Marcou sempre mais golos em Portugal do que em Inglaterra ou em Espanha. É mais fácil jogar em Portugal?

Não, claro que não, essencialmente penso que a principal razão se deve ao tempo de utilização que tive em Portugal e no estrangeiro.

É considerado um dos melhores jogadores da Primeira Liga. Não acha que merecia ser convocado para o Euro 2012?

Gostava muito de ir ao Euro. Se eu fosse responsável pela convocatória eu estaria na lista mas sempre respeitarei as opções, neste caso específico do seleccionador Paulo Bento.

Se não for convocado sentir-se-á injustiçado?

Não. Só podem ser 23 convocados. Resta-me esperar pela convocatória.

Foi colega de Paulo Bento no Sporting. Sempre tiveram uma boa relação?

Sim, há pouco tempo cruzámo-nos num evento desportivo e estivemos a falar. Nunca tivemos, ou haverá, qualquer tipo de problema entre nós. Uma coisa é certa, nunca serei treinador porque imagino que o papel do treinador seja muito difícil e na hora de escolher seja muito complicado. Por isso, para Paulo Bento não será diferente.
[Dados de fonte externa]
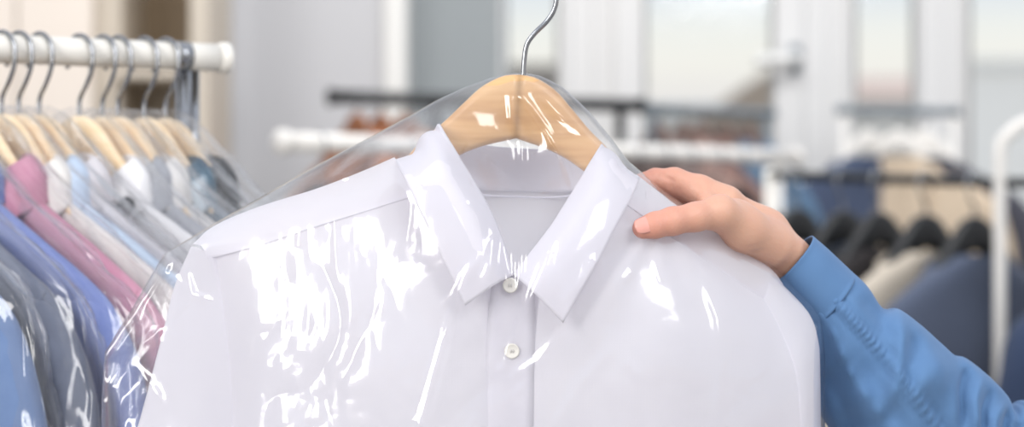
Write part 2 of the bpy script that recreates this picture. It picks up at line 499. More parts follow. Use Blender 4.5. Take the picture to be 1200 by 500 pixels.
# ------------------------------------------------------------------ hangers and garments
def hanger_meshes(flip=1):
    top = [(0, 0), (.013, -.002), (.029, -.011), (.042, -.024), (.058, -.041), (.075, -.057), (.1, -.088), (.13, -.114), (.16, -.135), (.195, -.156)]
    low = [(0, -.051), (.03, -.060), (.055, -.074), (.1, -.108), (.13, -.130), (.16, -.150), (.183, -.164), (.195, -.166)]
    n = 44
    T = crom(top, n); Lw = crom(low, n)
    V = []
    th = .010
    k = 16
    for i in range(n):
        f = i / (n - 1)
        a, b = T[i], Lw[i]
        c = (a + b) / 2; hv = (a - b) / 2
        hl = np.linalg.norm(hv)
        tt = th * (1 - .25 * f) * (1 if i < n - 1 else .6)
        off = -.12 * c[0] ** 2
        for j in range(k):
            ang = 2 * math.pi * j / k
            cy, cz = math.cos(ang), math.sin(ang)
            e = .55
            sy = math.copysign(abs(cy) ** e, cy); sz = math.copysign(abs(cz) ** e, cz)
            q = c + hv * sz
            V.append((flip * q[0], off + tt * sy, q[1]))
    Fc = grid_faces(n, k, True, flip < 0)
    Fc.append(tuple(range(k))); Fc.append(tuple((n - 1) * k + j for j in range(k)))
    return np.array(V), Fc

def make_hanger(label, T, wood, hook_pts, group=None, scale=1.0, hook_r=.0021, slim=1.0):
    """T: 4x4 placing the hanger; origin = top of the wood at the hook"""
    t = thing('hanger', label, 'clothes hanger', T[:3, 3], group)
    ap = lambda V: (np.asarray(V) * scale) @ T[:3, :3].T + T[:3, 3]
    for f in (1, -1):
        V, Fc = hanger_meshes(f)
        V[:, 1] *= slim
        mesh('arm', ap(V), Fc, wood, t)
    V, Fc = tube(hook_pts, hook_r, 10, 70)
    hk = mesh('hook', ap(V), Fc, M['chrome'], t)
    return t

def frame(x_dir, loc, roll=0.0, pitch=0.0):
    x = np.array([x_dir[0], x_dir[1], 0.0]); x /= np.linalg.norm(x)
    z = np.array([0, 0, 1.0]); y = np.cross(z, x)
    R = np.stack([x, y, z], 1)
    if roll:
        c, s = math.cos(roll), math.sin(roll)
        R = R @ np.array([[c, 0, -s], [0, 1, 0], [s, 0, c]])
    T = np.eye(4); T[:3, :3] = R; T[:3, 3] = loc
    return T

RAIL_HOOK = [(0, 0, -.004), (0, 0, .010), (.002, 0, .018), (.010, 0, .029), (.0175, 0, .043), (.0195, 0, .056), (.0168, 0, .0675), (.009, 0, .0755), (0, 0, .0780), (-.009, 0, .0755), (-.0165, 0, .067), (-.019, 0, .056), (-.017, 0, .046)]

def shoulder_profile():
    z = [-.070, -.080, -.098, -.118, -.139, -.160, -.176, -.192, -.215, -.25, -.32, -.45, -.62, -.80]
    w = [.066, .088, .122, .160, .198, .234, .254, .266, .270, .262, .250, .250, .252, .256]
    d = [.050, .050, .048, .046, .044, .044, .045, .047, .050, .056, .062, .068, .074, .078]
    return np.array(z), np.array(w), np.array(d)

def make_garment(name, label, cat, T, cloth, group, seed, collar=True, thick=1.0, width=1.0, sleeve_len=.58, tag=None, lapel=False, seams=False):
    rs = np.random.RandomState(seed)
    t = thing(name, label, cat, T[:3, 3] + np.array([0, 0, -.05]), group)
    ap = lambda V: np.asarray(V).reshape(-1, 3) @ T[:3, :3].T + T[:3, 3]
    z, w, d = shoulder_profile()
    n, k = 60, 56
    zi = crom(np.stack([z, w, d], 1), n)
    a = np.linspace(0, 2 * np.pi, k, endpoint=False)
    V = np.zeros((n, k, 3))
    ph = rs.uniform(0, 6)
    for i in range(n):
        zz, ww, dd = zi[i]; ww *= width; dd *= thick
        ca, sa = np.cos(a), np.sin(a)
        x = ww * np.sign(ca) * np.abs(ca) ** .8
        prof = np.clip(1 - np.abs(x / ww) ** 2.4, 0, 1) ** .40
        y = dd * np.sign(sa) * prof
        drape = np.clip((-.16 - zz) / .5, 0, 1)
        y = y + drape * .012 * np.sin(x * 42 + ph + zz * 3) * np.sign(sa)
        y = y + .0025 * vnoise(x * 25 + seed, np.full(k, zz * 14) + np.sign(sa) * 5, 3)
        zsag = zz - .006 * np.clip(1 - np.abs(sa), 0, 1) * 0
        V[i] = np.stack([x, y, np.full(k, zsag)], 1)
    body = mesh('body', ap(V), grid_faces(n, k, True), cloth, t)
    # sleeves, flattened tubes hanging from the armhole
    for sgn in (1, -1):
        m, kk = 36, 24
        cl = crom([(.212, -.184), (.236, -.202), (.258, -.245), (.270, -.33), (.277, -.46), (.280, -.166 - sleeve_len)], m)
        V = []
        for i in range(m):
            f = i / (m - 1)
            if i == 0: q = cl[1] - cl[0]
            elif i == m - 1: q = cl[-1] - cl[-2]
            else: q = cl[i + 1] - cl[i - 1]
            q /= np.linalg.norm(q)
            nrm = np.array([-q[1], q[0]])
            hw = np.interp(f, [0, .06, .3, 1], [.020, .034, .038, .034]) 
            hd = np.interp(f, [0, .1, .4, 1], [.036, .044, .050, .046]) * thick
            for j in range(kk):
                an = 2 * math.pi * j / kk
                c, s = math.cos(an), math.sin(an)
                rr = 1 + .10 * math.sin(3 * an + ph) * f + .05 * math.sin(f * 26 + an * 2 + seed)
                p = cl[i] + nrm * hw * c * rr
                V.append((sgn * p[0] * (width if width > 1 else 1), hd * math.copysign(abs(s) ** .9, s) * rr - .004, p[1]))
        Fc = grid_faces(m, kk, True, sgn > 0)
        Fc.append(tuple(range(kk)) if sgn > 0 else tuple(range(kk - 1, -1, -1)))
        sl = mesh('sleeve', ap(V), Fc, cloth, t)
        # welt of the armhole seam
        if seams:
            sp = []
            xs_ = .236 * (width if width > 1 else 1)
            for zz in np.linspace(-.36, -.1625, 26):
                ww = np.interp(-zz, -zi[:, 0], zi[:, 1]); dd = np.interp(-zz, -zi[:, 0], zi[:, 2]) * thick
                sp.append((sgn * xs_, -dd * max(0, 1 - (xs_ / ww) ** 2.4) ** .40 - .0006, zz))
            mesh('armhole_seam', ap(tube(sp, .0014, 8, 60)[0]), tube(sp, .0014, 8, 60)[1], cloth, t)
    if collar:
        fold = [(.006, -.062, -.112), (.030, -.058, -.060), (.055, -.045, -.022), (.068, -.010, -.004), (.060, .030, .002), (.030, .052, .006), (0, .058, .008)]
        edge = [(.040, -.076, -.140), (.062, -.070, -.098), (.084, -.058, -.062), (.094, -.012, -.046), (.084, .046, -.040), (.045, .070, -.036), (0, .076, -.034)]
        stand = [(.004, -.056, -.116), (.026, -.050, -.082), (.050, -.038, -.056), (.060, -.006, -.044), (.052, .028, -.038), (.026, .046, -.034), (0, .050, -.032)]
        fold, edge, stand = [[(x * 1.06, y * (.18 + .82 * thick), zz - .044) for x, y, zz in c] for c in (fold, edge, stand)]
        mir = lambda c: [tuple(p) for p in c] + [(-p[0], p[1], p[2]) for p in c[-2::-1]]
        bulge = [tuple((np.array(f) * .55 + np.array(e) * .45) + np.array([0, 0, .006]) + np.array([f[0], f[1], 0]) * .10) for f, e in zip(fold, edge)]
        g = skin([mir(edge), mir(bulge), mir(fold), mir(stand)], 72, 22)
        co = mesh('collar', ap(g), grid_faces(22, 72), cloth, t)
        md = co.modifiers.new('cloth thickness', 'SOLIDIFY'); md.thickness = .0016; md.offset = 0
        g = skin([[(.017, -.064, -.15), (.017, -.068, -.25), (.017, -.078, -.4), (.017, -.092, -.78)], [(-.017, -.064, -.15), (-.017, -.068, -.25), (-.017, -.078, -.4), (-.017, -.092, -.78)]], 30, 4)
        g[..., 1] *= thick
        pl = mesh('placket', ap(g), grid_faces(4, 30), cloth, t)
        md = pl.modifiers.new('cloth thickness', 'SOLIDIFY'); md.thickness = .003; md.offset = 0
    if lapel:
        for sgn in (1, -1):
            g = skin([[(sgn * .062, -.045, -.072), (sgn * .040, -.064, -.18), (sgn * .012, -.076, -.36)], [(sgn * .090, -.050, -.088), (sgn * .092, -.064, -.20), (sgn * .016, -.082, -.365)]], 20, 8)
            g[..., 1] *= thick
            lp = mesh('lapel', ap(g), grid_faces(8, 20), cloth, t)
            md = lp.modifiers.new('cloth thickness', 'SOLIDIFY'); md.thickness = .004; md.offset = 0
    if tag:
        V, Fc = disc_lathe([(.001, -.002), (.0095, -.002), (.010, .001), (.0095, .002), (.001, .002)], tag[0], tag[1], 24)
        tg = mesh('round_tag', ap(V), Fc, M['black_plastic'], t); tg['label'] = 'dark round tag'
    return t

def make_bag(label, T, group, seed, mat, grow=.018, bottom=.82):
    """clear bag over a hanging shirt: tented from the hook to the shoulders"""
    ap = lambda V: np.asarray(V).reshape(-1, 3) @ T[:3, :3].T + T[:3, 3]
    prof = [(.008, .010, .007), (.003, .026, .012), (-.012, .050, .018), (-.040, .085, .024), (-.075, .132, .026), (-.112, .196, .028), (-.146, .254, .028), (-.172, .286, .030), (-.21, .304, .034), (-.28, .312, .040), (-.42, .318, .048), (-bottom, .322, .054)]
    n, k = 130, 160
    pr = crom(prof, n)
    a = np.linspace(0, 2 * np.pi, k, endpoint=False)
    V = np.zeros((n, k, 3))
    for i in range(n):
        zz, ww, dd = pr[i]
        ca, sa = np.cos(a), np.sin(a)
        x = ww * np.sign(ca) * np.abs(ca) ** .85
        y = (dd + grow * .3) * np.sign(sa) * np.abs(sa) ** .8
        s = ww * a
        amp = np.clip((ww - .015) / .06, .05, 1) * .010
        c = crumple(a * 4.5 + seed * 3.1 + 20, np.full(k, zz * 16 + seed + 40), 20 + seed % 5)
        # wrap the noise so that the seam closes
        c2 = crumple((a - 2 * np.pi) * 4.5 + seed * 3.1 + 20, np.full(k, zz * 16 + seed + 40), 20 + seed % 5)
        wgt = np.clip((a - 5.4) / (2 * np.pi - 5.4), 0, 1)
        c = c * (1 - wgt) + c2 * wgt
        r = np.sqrt(x ** 2 + y ** 2) + 1e-6
        nx, ny = x / ww / ww, y / dd / dd
        q = np.sqrt(nx ** 2 + ny ** 2) + 1e-9
        V[i] = np.stack([x + c * amp * nx / q, y + c * amp * ny / q, zz + c * amp * .3], 1)
    Fc = grid_faces(n, k, True)
    o = mesh('garment_bag', ap(V) , Fc, mat)
    props(o, label, 'garment bag', group)
    return o

# ------------------------------------------------------------------ left clothes rail
RU = np.array([.816, .577, 0]); RP = P(0, 57, 2.3)
def rail_s(px):
    k = (px - 600) / F
    return (k * RP[1] - RP[0]) / (RU[0] - k * RU[1])
rack = thing('clothes_rack', 'white tubular clothes rail with chrome post carrying the bagged shirts', 'clothes rack', (RP[0], RP[1], 0))
s_end = rail_s(263)
mesh('rail', *tube([RP + RU * -1.0, RP + RU * -.4, RP + RU * s_end], .0138, 28, 30), M['cream_metal'], rack)
V, Fc = disc_lathe([(.0140, -.008), (.0152, -.005), (.0158, 0), (.0155, .003), (.012, .0050), (.002, .0058)], RP + RU * s_end, RU, 28)
mesh('end_cap', V, Fc, M['cream_metal'], rack)
for px, rr in ((213, .0062), (219, .0062)):
    q = RP + RU * rail_s(px)
    off = np.array([0, .0, 0]) if px < 215 else np.array([.004, .02, 0])
    mesh('post', *tube([q + off + [0, 0, -.010], q + off + [0, 0, -.6], np.array([q[0] + off[0], q[1] + off[1], .03])], rr, 14, 12), M['chrome'], rack)
q = RP + RU * rail_s(216)
V, Fc = disc_lathe([(.0125, -.010), (.0146, -.010), (.0146, .004), (.0125, .004)], q, RU, 28); mesh('clamp', V, Fc, M['chrome'], rack)
mb = MB(); mb.add(*tube([np.array([q[0], q[1], .03]) + np.array([-.3, .38, 0]), np.array([q[0], q[1], .03]), np.array([q[0], q[1], .03]) + np.array([.2, -.26, 0])], .012, 12, 12))
mb.build('foot', M['chrome'], rack)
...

Está convicto de que nunca será treinador?

Não me sinto com vontade para vir a ser treinador. Neste momento não vejo o meu futuro ligado ao futebol mas daqui a uns anos não se sabe. Já esteve presente em fases finais de mundiais.

No Euro 2012, Portugal fico num grupo com Alemanha, Dinamarca e Holanda. Esse grau de dificuldade motiva ou amedronta um jogador?

O estar presente no Europeu já é uma motivação enorme. Portugal ficou num grupo complicado mas as outras equipas estarão a pensar o mesmo de Portugal. Nos últimos anos, a Selecção Nacional tem estado quase sempre bem em fases finais de europeus e mundiais e acho que neste momento, com a equipa e o treinador que Portugal tem, há razões para estarmos ao lado da Selecção. Devemos estar optimistas.

No Euro, Portugal precisa de um grupo de guerreiros?

Sim, esses jogos não se decidem só pela técnica ou pela qualidade dos jogadores. São jogos que se definem em lances de bola parada e em pormenores importantes como a questão física. Portugal tem uma equipa tão bem preparada em qualidade técnica como ao nível do confronto físico se isso for necessário.